Jeff and Trevor have posted their 2006 edition of the Underrated Writers Project.
My nominee for underrated writer? You.
Birnbaum prints the full P&W interview with poet Donald Hall at Identity Theory:
“…we were tremendously full of poetry and there were few of us but we were intensely in love with it and that was what we were doing—that’s all we were doing. It was not something we did among other things.”
The Times on the trend toward downloading classical music: “it’s an irritating act of philistinism that every piece is called a ‘song’.”
They’re right and I’ve decided to go on hunger strike until iTunes changes “song” to “piece” or “movement” or some such thing for classical music. Someone get me a water.

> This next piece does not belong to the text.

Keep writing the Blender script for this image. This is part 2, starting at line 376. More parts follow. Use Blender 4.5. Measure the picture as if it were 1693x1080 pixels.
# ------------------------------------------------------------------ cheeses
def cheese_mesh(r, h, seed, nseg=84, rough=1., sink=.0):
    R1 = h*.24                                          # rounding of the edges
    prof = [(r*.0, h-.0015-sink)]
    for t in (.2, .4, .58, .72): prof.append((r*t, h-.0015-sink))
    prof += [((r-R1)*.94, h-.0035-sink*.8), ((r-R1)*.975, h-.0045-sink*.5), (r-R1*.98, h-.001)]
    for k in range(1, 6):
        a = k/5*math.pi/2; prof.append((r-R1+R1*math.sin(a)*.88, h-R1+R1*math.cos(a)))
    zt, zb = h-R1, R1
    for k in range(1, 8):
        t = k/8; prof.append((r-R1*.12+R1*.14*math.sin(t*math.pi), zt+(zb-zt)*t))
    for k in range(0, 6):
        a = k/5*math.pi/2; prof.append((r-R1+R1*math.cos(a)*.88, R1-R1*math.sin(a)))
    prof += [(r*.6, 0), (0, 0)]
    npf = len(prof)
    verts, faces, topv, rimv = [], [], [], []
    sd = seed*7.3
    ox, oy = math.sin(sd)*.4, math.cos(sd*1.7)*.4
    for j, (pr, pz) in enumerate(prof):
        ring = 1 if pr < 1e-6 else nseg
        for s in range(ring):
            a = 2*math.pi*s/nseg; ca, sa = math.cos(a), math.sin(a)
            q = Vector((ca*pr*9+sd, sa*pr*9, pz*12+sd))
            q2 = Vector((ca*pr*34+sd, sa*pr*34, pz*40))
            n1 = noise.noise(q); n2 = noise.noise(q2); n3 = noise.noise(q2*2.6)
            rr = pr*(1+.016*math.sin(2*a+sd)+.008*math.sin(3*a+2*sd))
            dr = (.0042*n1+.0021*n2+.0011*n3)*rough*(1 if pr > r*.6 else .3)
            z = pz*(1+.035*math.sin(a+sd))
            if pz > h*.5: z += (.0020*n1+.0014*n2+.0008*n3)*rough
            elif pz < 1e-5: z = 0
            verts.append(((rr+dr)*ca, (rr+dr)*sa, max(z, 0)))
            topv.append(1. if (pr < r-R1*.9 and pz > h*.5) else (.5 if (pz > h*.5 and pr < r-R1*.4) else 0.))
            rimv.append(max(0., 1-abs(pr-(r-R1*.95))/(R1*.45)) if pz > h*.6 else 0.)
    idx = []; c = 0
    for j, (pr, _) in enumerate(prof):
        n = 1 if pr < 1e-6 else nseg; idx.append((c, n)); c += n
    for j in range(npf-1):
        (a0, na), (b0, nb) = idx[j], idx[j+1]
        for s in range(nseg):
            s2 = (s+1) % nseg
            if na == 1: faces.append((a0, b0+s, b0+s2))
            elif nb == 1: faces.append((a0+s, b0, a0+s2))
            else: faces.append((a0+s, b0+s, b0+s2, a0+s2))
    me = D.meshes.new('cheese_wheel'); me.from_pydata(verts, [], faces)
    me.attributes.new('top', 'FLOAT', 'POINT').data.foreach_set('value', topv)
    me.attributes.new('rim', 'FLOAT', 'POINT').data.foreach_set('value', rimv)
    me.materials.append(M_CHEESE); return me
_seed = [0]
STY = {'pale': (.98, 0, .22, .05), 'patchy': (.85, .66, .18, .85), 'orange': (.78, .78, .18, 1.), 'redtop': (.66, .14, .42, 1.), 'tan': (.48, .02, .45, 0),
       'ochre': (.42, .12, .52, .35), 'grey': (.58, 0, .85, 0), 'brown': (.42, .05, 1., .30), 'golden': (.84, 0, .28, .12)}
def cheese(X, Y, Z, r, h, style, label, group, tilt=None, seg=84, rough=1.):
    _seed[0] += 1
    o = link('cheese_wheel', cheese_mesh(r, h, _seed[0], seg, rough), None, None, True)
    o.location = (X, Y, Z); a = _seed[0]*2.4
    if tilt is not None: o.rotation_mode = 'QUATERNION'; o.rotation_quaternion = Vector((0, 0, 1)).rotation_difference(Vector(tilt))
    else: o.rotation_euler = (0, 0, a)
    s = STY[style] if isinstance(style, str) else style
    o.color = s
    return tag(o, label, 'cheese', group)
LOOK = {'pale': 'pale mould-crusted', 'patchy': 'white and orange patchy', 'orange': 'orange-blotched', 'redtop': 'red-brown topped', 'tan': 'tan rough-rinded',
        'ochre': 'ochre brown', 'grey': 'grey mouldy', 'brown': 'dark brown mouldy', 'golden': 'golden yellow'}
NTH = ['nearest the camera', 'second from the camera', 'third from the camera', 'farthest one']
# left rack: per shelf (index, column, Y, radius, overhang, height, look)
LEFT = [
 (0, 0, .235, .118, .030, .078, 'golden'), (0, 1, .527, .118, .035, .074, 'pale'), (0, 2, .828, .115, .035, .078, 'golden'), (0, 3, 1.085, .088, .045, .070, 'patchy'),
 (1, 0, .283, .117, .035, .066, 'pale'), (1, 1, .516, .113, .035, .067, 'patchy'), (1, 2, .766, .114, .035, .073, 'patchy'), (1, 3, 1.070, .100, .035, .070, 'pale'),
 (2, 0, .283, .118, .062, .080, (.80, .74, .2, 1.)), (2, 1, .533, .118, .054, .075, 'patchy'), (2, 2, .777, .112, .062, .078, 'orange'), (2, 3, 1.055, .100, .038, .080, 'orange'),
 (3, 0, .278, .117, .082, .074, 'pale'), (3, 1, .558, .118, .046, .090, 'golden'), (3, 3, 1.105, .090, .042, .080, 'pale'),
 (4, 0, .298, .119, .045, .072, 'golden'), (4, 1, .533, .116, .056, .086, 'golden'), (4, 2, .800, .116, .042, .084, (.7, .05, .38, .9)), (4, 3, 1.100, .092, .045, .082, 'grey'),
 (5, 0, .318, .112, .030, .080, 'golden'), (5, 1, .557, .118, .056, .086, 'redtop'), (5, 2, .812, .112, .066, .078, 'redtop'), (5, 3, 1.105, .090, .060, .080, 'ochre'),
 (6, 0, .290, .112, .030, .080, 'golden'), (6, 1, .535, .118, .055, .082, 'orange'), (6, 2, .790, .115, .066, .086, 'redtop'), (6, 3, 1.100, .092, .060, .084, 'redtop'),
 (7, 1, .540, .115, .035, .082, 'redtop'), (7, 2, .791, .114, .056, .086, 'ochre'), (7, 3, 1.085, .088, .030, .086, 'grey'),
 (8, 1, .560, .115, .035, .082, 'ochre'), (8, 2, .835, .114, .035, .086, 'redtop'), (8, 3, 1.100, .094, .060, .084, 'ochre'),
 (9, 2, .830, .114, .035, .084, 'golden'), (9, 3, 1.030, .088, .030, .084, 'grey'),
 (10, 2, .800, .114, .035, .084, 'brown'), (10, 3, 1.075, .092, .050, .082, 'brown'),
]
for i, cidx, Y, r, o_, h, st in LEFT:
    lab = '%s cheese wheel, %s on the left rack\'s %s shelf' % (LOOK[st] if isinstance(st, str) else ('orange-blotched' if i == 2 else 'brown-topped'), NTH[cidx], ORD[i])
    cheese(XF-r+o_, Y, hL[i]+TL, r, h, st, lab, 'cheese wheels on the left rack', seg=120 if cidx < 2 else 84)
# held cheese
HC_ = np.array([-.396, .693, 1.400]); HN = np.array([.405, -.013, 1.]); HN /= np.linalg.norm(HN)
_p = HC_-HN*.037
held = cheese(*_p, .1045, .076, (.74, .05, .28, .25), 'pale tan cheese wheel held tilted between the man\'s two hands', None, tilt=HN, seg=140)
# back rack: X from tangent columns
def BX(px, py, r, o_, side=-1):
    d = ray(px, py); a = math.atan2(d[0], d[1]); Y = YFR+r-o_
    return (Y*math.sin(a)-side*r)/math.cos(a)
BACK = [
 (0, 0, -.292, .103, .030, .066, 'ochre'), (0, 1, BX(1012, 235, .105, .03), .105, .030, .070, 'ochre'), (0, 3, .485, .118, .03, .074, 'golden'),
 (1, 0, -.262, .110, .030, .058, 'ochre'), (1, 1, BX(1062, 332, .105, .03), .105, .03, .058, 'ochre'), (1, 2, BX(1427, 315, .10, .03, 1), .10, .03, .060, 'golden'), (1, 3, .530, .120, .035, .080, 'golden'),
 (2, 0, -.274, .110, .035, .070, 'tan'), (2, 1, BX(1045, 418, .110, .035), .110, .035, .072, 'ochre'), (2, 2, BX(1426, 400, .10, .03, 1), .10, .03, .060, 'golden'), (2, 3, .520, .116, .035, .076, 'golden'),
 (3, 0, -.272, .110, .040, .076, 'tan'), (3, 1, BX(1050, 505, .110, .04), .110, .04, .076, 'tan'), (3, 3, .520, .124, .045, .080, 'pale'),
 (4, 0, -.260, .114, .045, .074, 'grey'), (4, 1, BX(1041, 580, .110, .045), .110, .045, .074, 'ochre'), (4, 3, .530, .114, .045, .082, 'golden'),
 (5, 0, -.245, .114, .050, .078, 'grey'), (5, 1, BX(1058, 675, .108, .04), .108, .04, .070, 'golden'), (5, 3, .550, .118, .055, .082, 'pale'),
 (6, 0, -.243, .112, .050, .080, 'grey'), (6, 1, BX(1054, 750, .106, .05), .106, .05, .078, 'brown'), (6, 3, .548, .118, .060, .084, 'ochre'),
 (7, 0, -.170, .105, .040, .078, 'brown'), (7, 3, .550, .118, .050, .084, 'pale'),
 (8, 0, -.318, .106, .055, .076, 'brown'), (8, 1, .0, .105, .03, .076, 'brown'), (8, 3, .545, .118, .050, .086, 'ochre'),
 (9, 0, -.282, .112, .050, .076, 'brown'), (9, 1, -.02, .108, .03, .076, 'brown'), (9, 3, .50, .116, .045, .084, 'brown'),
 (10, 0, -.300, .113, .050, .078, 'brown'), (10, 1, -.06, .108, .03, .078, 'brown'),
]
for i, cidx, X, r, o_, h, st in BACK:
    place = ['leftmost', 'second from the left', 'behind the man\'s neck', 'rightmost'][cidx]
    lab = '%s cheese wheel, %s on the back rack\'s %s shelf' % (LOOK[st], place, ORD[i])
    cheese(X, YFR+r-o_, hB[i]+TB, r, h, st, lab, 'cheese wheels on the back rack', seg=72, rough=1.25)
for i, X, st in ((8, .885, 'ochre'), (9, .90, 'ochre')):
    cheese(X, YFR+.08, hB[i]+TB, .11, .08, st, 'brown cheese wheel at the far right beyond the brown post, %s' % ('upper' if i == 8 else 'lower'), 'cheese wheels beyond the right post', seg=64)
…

From Frank Wilson I see that Finn Harvor has a new blog, Conversations in the Book Trade and it looks interesting.
All of Mozart’s 600 Scores Available Online at the Mozarteum. More of academic interest than anything, but interesting for the rest of us to be able to peruse. (article at Playbill Arts)
Winning the neatest office award, Soft Skull Press is profiled in the journal ”Beyond Race.”
Jamelah at LitKicks has some advice for would-be makers of chap books.
The Paris Review’s editor Philip Gourevitch quoted in a Guardian profile on his emphasis on non-fiction:
“We’re living in complicated and dramatic times, and I feel that our literature, especially the periodical fiction, is rarely up to the wildness and boldness of the times, that it seldom expresses the outlandishness and range of the actors and actions that are shaping our world…”
Eric Griffiths says in the Guardian, regarding Sean O’Brien’s translation of the Divine Comedy, “This book is not ‘a verse translation’ but, like O’Brien’s hills, a mirage. Nobody needs it. Italian is a nice and easy language, it’s no trouble to learn and is worth learning for the Comedy alone…” Griffiths, interestingly given this statement, is the editor of ”Dante in English.”
This NYTimes article on blogs covering 70’s and 80’s jazz is the most interesting thing I’ve read in a while and leaves the door open to exploration.
Looks like I win the #1 spot on Google for the search ”difference between a mouse poop and rat poop.” I’m feelin’ good about myself right about now.
A pleasant coincidence: As I sit here reading Richard Holmes’ biography of Shelley, called ”Shelley – The Pursuit” I found that book’s publisher has a blog. Introducing ”A Different Stripe,” The blog of NYRB Classics, one of my favorite publishers.